The editorial criteria that scientific journals must accomplish to become part of some indexes or databases are parameters for the evaluation of the journals in terms of the scientific rigor of their processes, the transparency of their methods, and other operating conditions.

The editorial quality indexes evaluate journals considering criteria that, like the scientific journal itself, have evolved and adapted to the changes made by the use of technology and the dynamics that have arisen in terms of scientific communication. In our region, Latindex established a base with the editorial criteria defined in 2012 for the incorporation of scientific journals in its Catalog 1.0; subsequently, Redalyc and SciELO adjusted these criteria to their own experiences.

These international standards defined as common criteria can be in three categories and, although each index of editorial quality adjusts them to its editorial policy, it can be considered that their compliance to them is assessed in the same way in any index. 

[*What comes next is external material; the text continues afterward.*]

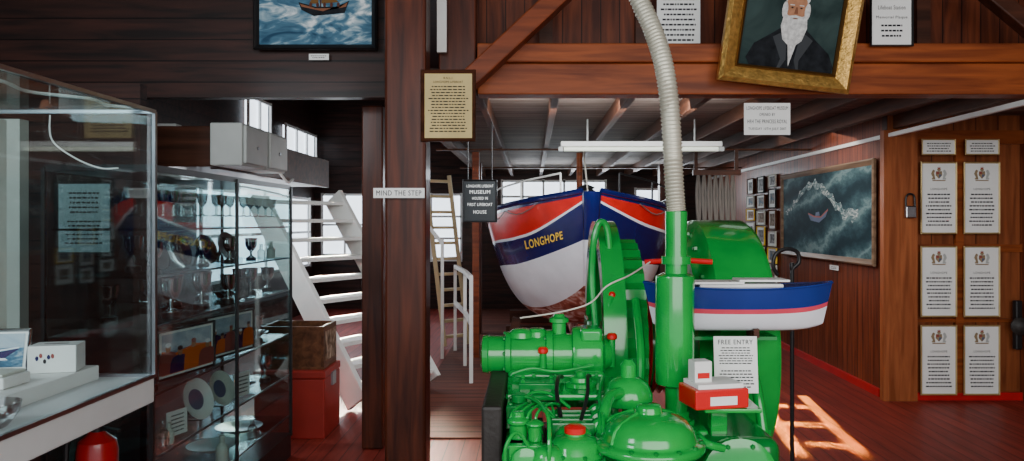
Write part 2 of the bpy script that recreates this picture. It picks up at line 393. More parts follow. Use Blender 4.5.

These categories can be stablished in the following way:

  1. Editorial identity and typology of articles criteria (editorial policy)
  2. Peer-reviewed criteria
  3. Structural criteria

In the first category, the editorial criteria that allow the appropriate identification of the scientific journal (ISSN, publishing institution, country, subject area, etc.) can be found, as well as those who offer information about the content of a fascicle (type of document: investigation article, essay, review, section in which it belongs, number of articles per year and other similar criteria).

Within the peer-reviewed criteria, we can find those that indicate relevant data about the peer evaluation process, the evaluation type, the time of the process, the phases that it has, and the possible results. These criteria define the scientific aspect of the research results.

The structural criteria are defined by those who are part of the organizational level of scientific journals, the Editorial board, the scientific board and, also, they contemplate the use of editorial rules that authors must follow, the use of quoting rules, the structure of scientific articles and of the general fascicle.

During 2018, through 13 online sessions, various presentations where held on the framework of the Permanent Communication of Open Science Seminar, with national and international guests, where each dedicated a space to a particular topic on the Communication of Science. The mentioned themes were: Open Access to knowledge, Management of academic profiles, writing and structure of a scientific article, visibility and impact of science, among others.